Spesso ad ospitare teatro in casa sono famiglie con figli. Per loro questo diventa un modo per veicolare ai ragazzi un messaggio di valore: quello della cultura, dell’esserne fautori, creatori. Spesso si creano delle comunità: le persone continuano a frequentarsi, ci sono case che sono diventate veri e propri luoghi di aggregazione. In una casa di Lecce si sono incontrate persone che poi sono andate tutte in vacanza insieme. Ad Arona si è formato un “circuito” di otto case che hanno programmato la stagione, e così ogni mese in una casa c’è uno spettacolo. Le persone capiscono, innanzitutto, che non è poi così difficile.
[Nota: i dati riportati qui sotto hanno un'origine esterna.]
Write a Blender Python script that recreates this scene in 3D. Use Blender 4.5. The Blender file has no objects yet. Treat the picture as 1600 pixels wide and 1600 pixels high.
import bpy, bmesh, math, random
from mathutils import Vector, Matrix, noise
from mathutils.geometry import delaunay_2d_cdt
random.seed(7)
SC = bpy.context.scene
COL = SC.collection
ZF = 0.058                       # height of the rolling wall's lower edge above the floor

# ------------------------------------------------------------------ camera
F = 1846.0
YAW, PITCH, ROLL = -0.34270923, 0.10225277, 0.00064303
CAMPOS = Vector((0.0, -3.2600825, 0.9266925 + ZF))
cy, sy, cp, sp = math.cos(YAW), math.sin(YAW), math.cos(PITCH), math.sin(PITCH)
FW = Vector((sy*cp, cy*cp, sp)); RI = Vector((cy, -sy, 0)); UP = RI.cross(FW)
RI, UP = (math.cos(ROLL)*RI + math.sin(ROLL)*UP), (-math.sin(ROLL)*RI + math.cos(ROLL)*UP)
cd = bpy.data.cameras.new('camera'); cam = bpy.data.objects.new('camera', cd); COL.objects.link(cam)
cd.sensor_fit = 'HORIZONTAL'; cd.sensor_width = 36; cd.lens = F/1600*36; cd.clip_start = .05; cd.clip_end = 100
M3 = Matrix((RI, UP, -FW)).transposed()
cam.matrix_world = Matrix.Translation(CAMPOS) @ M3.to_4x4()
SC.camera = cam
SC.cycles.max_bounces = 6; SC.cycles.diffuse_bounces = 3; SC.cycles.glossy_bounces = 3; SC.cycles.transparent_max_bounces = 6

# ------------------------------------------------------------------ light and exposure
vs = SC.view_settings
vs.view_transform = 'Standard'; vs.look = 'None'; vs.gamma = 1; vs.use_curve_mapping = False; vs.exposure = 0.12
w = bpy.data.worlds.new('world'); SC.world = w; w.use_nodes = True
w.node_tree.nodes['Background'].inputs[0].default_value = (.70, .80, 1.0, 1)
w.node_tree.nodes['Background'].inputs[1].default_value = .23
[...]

Paola, di Milano, racconta: “Per ora ho avuto una sola esperienza, peraltro in una casa molto particolare, dove la proprietaria ha potuto anche creare la zona galleria e la platea, grazie a un soppalco in sala. Come in teatro, ma in un ambiente informale… e tuttavia quando parte lo spettacolo cala il silenzio. E te lo dice una che ha fatto la maschera: dovevo andare a svegliare chi dormiva, redarguire chi usava il telefono, chi si alzava… nulla di tutto questo è accaduto qui. Era anche un monologo, per i bambini un po’ difficile da seguire. Eppure in quel contesto anche loro erano fermi e in ascolto, e poi felici”.

E poi felici. Ci si potrebbe anche fermare qua, con Epicuro, e sarebbe un traguardo eccezionale. Ma questa iniziativa, per il mondo dello spettacolo, acquista anche un significato profondo e lancia un messaggio forte e rivoluzionario: c’è una bella fetta di pubblico che non vuole rinunciare alla qualità, che la pretende, che se le viene negata se la riprende e anzi ci costruisce intorno un  sistema nuovo e vivacissimo.

Perché chi ama il teatro vuole il teatro addosso. E, oggi, può permetterselo. Come i principi e i re d’un tempo.